GOAL -
Can you set down, exactly as they appear below, the lines from the opening of the material through the one bearing "from mathutils import Matrix, Vector", minus the pictures?

DATA SECTION -
◆ ◆ ◆
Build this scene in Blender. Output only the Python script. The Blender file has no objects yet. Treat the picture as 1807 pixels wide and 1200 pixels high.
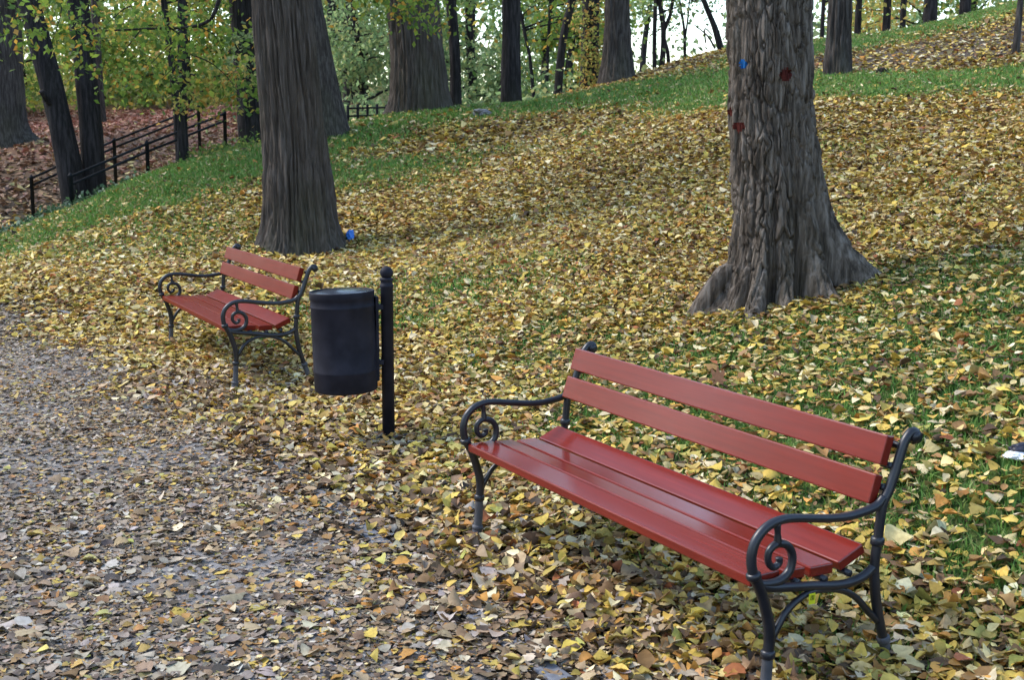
import bpy, bmesh, math
import numpy as np
from mathutils import Matrix, Vector

R = np.random.default_rng(7)
scene = bpy.context.scene
col = scene.collection
rad = math.radians

# ------------------------------------------------------------------ camera, sky, sun, exposure
CAM_Z, FOCAL, PITCH, ROLL = 1.72, 2230.8, rad(8.6407), rad(0.1038)   # FOCAL in pixels of the 1807 px wide photograph
cam_data = bpy.data.cameras.new('camera')
cam = bpy.data.objects.new('camera', cam_data)
col.objects.link(cam)
cam.matrix_world = Matrix.Translation((0, 0, CAM_Z)) @ Matrix.Rotation(math.pi/2 - PITCH, 4, 'X') @ Matrix.Rotation(ROLL, 4, 'Z')
cam_data.sensor_width = 36.0
cam_data.lens = FOCAL / 1807 * 36
cam_data.clip_start = 0.05
cam_data.clip_end = 3000
cam_data.dof.use_dof = True
cam_data.dof.focus_distance = 6.6
cam_data.dof.aperture_fstop = 8.0
scene.camera = cam

SUN_EL, SUN_AZ = rad(47), rad(-75)        # azimuth from +Y towards +X
world = bpy.data.worlds.new('World')
scene.world = world
world.use_nodes = True
wn = world.node_tree
sky = wn.nodes.new('ShaderNodeTexSky')
sky.sky_type = 'NISHITA'
sky.sun_disc = False
sky.sun_elevation = SUN_EL
sky.sun_rotation = SUN_AZ
sky.dust_density = 1.0
sky.air_density = 1.2
wn.links.new(sky.outputs[0], wn.nodes['Background'].inputs[0])
wn.nodes['Background'].inputs[1].default_value = 0.115

sun_data = bpy.data.lights.new('sun', 'SUN')
sun = bpy.data.objects.new('sun', sun_data)
col.objects.link(sun)
sun_data.energy = 0.85
sun_data.angle = rad(18)
sun_data.color = (1.0, 0.93, 0.84)
sd = Vector((math.sin(SUN_AZ)*math.cos(SUN_EL), math.cos(SUN_AZ)*math.cos(SUN_EL), math.sin(SUN_EL)))
sun.rotation_euler = sd.to_track_quat('Z', 'Y').to_euler()
sun.location = (-8, -4, 20)

vs = scene.view_settings
vs.view_transform = 'Standard'
vs.look = 'None'
vs.gamma = 1
vs.use_curve_mapping = False
vs.exposure = 1.95

# ------------------------------------------------------------------ helpers
def ray(px, py):
    u, v = px - 903.5, py - 600
    a = u*math.cos(ROLL) + v*math.sin(ROLL)
    b = u*math.sin(ROLL) - v*math.cos(ROLL)
    c, s = math.cos(PITCH), math.sin(PITCH)
    return np.array([a/FOCAL, c + b/FOCAL*s, -s + b/FOCAL*c])

def at(px, py, Y):
    """world point seen in pixel (px, py) of the photograph at distance Y along the view"""
    d = ray(px, py)
    return np.array([0, 0, CAM_Z]) + d*(Y/d[1])

def project(P):
    P = np.atleast_2d(P)
    x, y, z = P[:, 0], P[:, 1], P[:, 2] - CAM_Z
    c, s = math.cos(PITCH), math.sin(PITCH)
    f = np.maximum(y*c - z*s, 1e-3)
    return 903.5 + FOCAL*x/f, 600 - FOCAL*(y*s + z*c)/f, f

def _hash(ix, iy, iz, seed):
    h = (ix.astype(np.int64)*374761393 + iy.astype(np.int64)*668265263 + iz.astype(np.int64)*2147483647 + seed*974711) & 0xffffffff
    h = ((h ^ (h >> 13))*1274126177) & 0xffffffff
    h = ((h ^ (h >> 15))*2246822519) & 0xffffffff
    return ((h ^ (h >> 16)) & 0xffffff)/float(0xffffff)

def noise(x, y, z=None, seed=0):
    x, y = np.asarray(x, float), np.asarray(y, float)
    z = np.zeros_like(x) if z is None else np.asarray(z, float)
    x, y, z = np.broadcast_arrays(x, y, z)
    ix, iy, iz = np.floor(x), np.floor(y), np.floor(z)
    fx, fy, fz = x - ix, y - iy, z - iz
    fx, fy, fz = [t*t*(3 - 2*t) for t in (fx, fy, fz)]
    r = 0
    for dx in (0, 1):
        for dy in (0, 1):
            for dz in (0, 1):
                w = (fx if dx else 1-fx)*(fy if dy else 1-fy)*(fz if dz else 1-fz)
                r = r + w*_hash(ix+dx, iy+dy, iz+dz, seed)
    return r

def fbm(x, y, z=None, octaves=3, seed=0):
    r, a, t = 0, 1.0, 0
    z = np.zeros_like(np.asarray(x, float)) if z is None else z
    for o in range(octaves):
        r = r + a*noise(x*2**o, y*2**o, z*2**o, seed + 17*o)
        t += a
        a *= 0.5
    return r/t

def sstep(e0, e1, x):
    t = np.clip((x - e0)/(e1 - e0), 0, 1)
    return t*t*(3 - 2*t)

def mesh_np(name, verts, faces, smooth=True, colors=None, uvs=None):
    """faces: int array (n, 3) or (n, 4), or a list of such arrays"""
    if not isinstance(faces, list):
        faces = [faces]
    faces = [np.asarray(f, np.int32) for f in faces if len(f)]
    me = bpy.data.meshes.new(name)
    verts = np.ascontiguousarray(verts, np.float32)
    me.vertices.add(len(verts))
    me.vertices.foreach_set('co', verts.ravel())
    loops = np.concatenate([f.ravel() for f in faces])
    tot = np.concatenate([np.full(len(f), f.shape[1], np.int32) for f in faces])
    start = np.concatenate([[0], np.cumsum(tot)[:-1]]).astype(np.int32)
    me.loops.add(len(loops))
    me.loops.foreach_set('vertex_index', loops.astype(np.int32))
    me.polygons.add(len(tot))
    me.polygons.foreach_set('loop_start', start)
    me.update(calc_edges=True)
    if smooth:
        me.polygons.foreach_set('use_smooth', np.ones(len(tot), bool))
    if colors is not None:
        a = me.color_attributes.new('Col', 'FLOAT_COLOR', 'POINT')
        c4 = np.ones((len(verts), 4), np.float32)
        c4[:, :3] = colors
        a.data.foreach_set('color', c4.ravel())
    if uvs is not None:
        l = me.uv_layers.new(name='UVMap')
        l.data.foreach_set('uv', np.ascontiguousarray(uvs[loops], np.float32).ravel())
    return me

def link(name, me, mat=None, parent=None, kind=None, label=None, cat=None, group=None):
    o = bpy.data.objects.new(name, me)
    col.objects.link(o)
    if mat is not None and me is not None and not me.materials:
        me.materials.append(mat)
    if parent is not None:
        o.parent = parent
    return tag(o, label, cat, group, kind)

def tag(o, label=None, cat=None, group=None, kind=None):
    for k, v in (('label', label), ('category', cat), ('group', group), ('kind', kind)):
        if v:
            o[k] = v
    return o

def empty(name, loc, label, cat, group=None, rot=(0, 0, 0)):
    o = link(name, None, label=label, cat=cat, group=group)
    o.location = loc
    o.rotation_euler = rot
    o.empty_display_size = 0.2
    return o

def copy_tree(o, parent=None):
    c = o.copy()
    col.objects.link(c)
    if parent is not None:
        c.parent = parent
    for ch in list(o.children):
        copy_tree(ch, c)
    return c

def smooth_path(pts, n=8):
    """Catmull-Rom through the points"""
    P = np.asarray(pts, float)
    P = np.vstack([2*P[0] - P[1], P, 2*P[-1] - P[-2]])
    t = np.linspace(0, 1, n, endpoint=False)[:, None]
    out = []
    for i in range(1, len(P) - 2):
        a, b, c, d = P[i-1], P[i], P[i+1], P[i+2]
        out.append(0.5*((2*b) + (c - a)*t + (2*a - 5*b + 4*c - d)*t**2 + (-a + 3*b - 3*c + d)*t**3))
    out.append(P[-2][None])
    return np.vstack(out)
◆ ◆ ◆
EXPECTED ANSWER -
Build this scene in Blender. Output only the Python script. The Blender file has no objects yet. Treat the picture as 1807 pixels wide and 1200 pixels high.
import bpy, bmesh, math
import numpy as np
from mathutils import Matrix, Vector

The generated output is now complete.